Frequently Asked Questions

What is the difference between Azure Cache for Redis and Azure Redis Cache?

They are the same service. The official name is 'Azure Cache for Redis'. Older documentation may refer to it as 'Azure Redis Cache'. On the AZ-900 exam, use the current name: Azure Cache for Redis.

Does Azure Cache for Redis automatically sync with my SQL database?

No. Azure Cache for Redis is a passive cache. Your application must implement the cache-aside pattern: check the cache first, if missing, fetch from the database, store in cache, and return. You also need to invalidate or update the cache when the database changes.

What is the SLA for Azure Cache for Redis?

Basic tier has no SLA. Standard tier has a 99.9% SLA. Premium tier has 99.9% SLA (or 99.95% with clustering). Enterprise tier offers up to 99.99% SLA. Always verify the latest SLA on the Azure SLA page.

Can I use Azure Cache for Redis as a primary database?

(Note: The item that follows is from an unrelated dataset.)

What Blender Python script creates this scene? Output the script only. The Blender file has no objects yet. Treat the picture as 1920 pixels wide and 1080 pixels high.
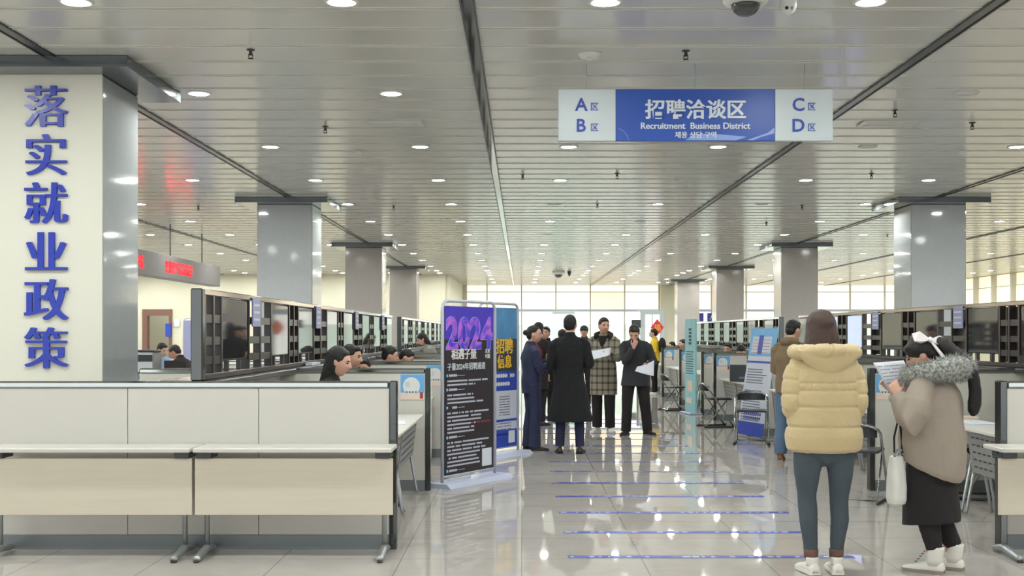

While Redis can be used as a primary database (e.g., with persistence), Azure Cache for Redis is primarily designed as a caching layer. For production primary database workloads, consider Azure Cosmos DB or Azure SQL Database. On the exam, treat it as a cache, not a primary database.

How do I connect to Azure Cache for Redis from my application?

Use the hostname (e.g., mycache.redis.cache.windows.net), port 6380 (SSL), and the access key as password. Example connection string: mycache.redis.cache.windows.net:6380,password=yourkey,ssl=True. Use a Redis client library for your language.

What is the difference between Basic, Standard, and Premium tiers?

Basic: single node, no SLA, up to 53 GB. Standard: two nodes (primary/replica), 99.9% SLA, up to 120 GB. Premium: adds clustering, data persistence (RDB/AOF), VNet support, and up to 1.2 TB with clustering. Enterprise: adds active geo-replication and Flash tier.

What happens when Azure Cache for Redis runs out of memory?

Redis uses an eviction policy to remove keys when memory is full. The default policy is 'volatile-lru' (remove least recently used keys with a TTL set). You can configure other policies like 'allkeys-lru' or 'noeviction' (which will cause writes to fail).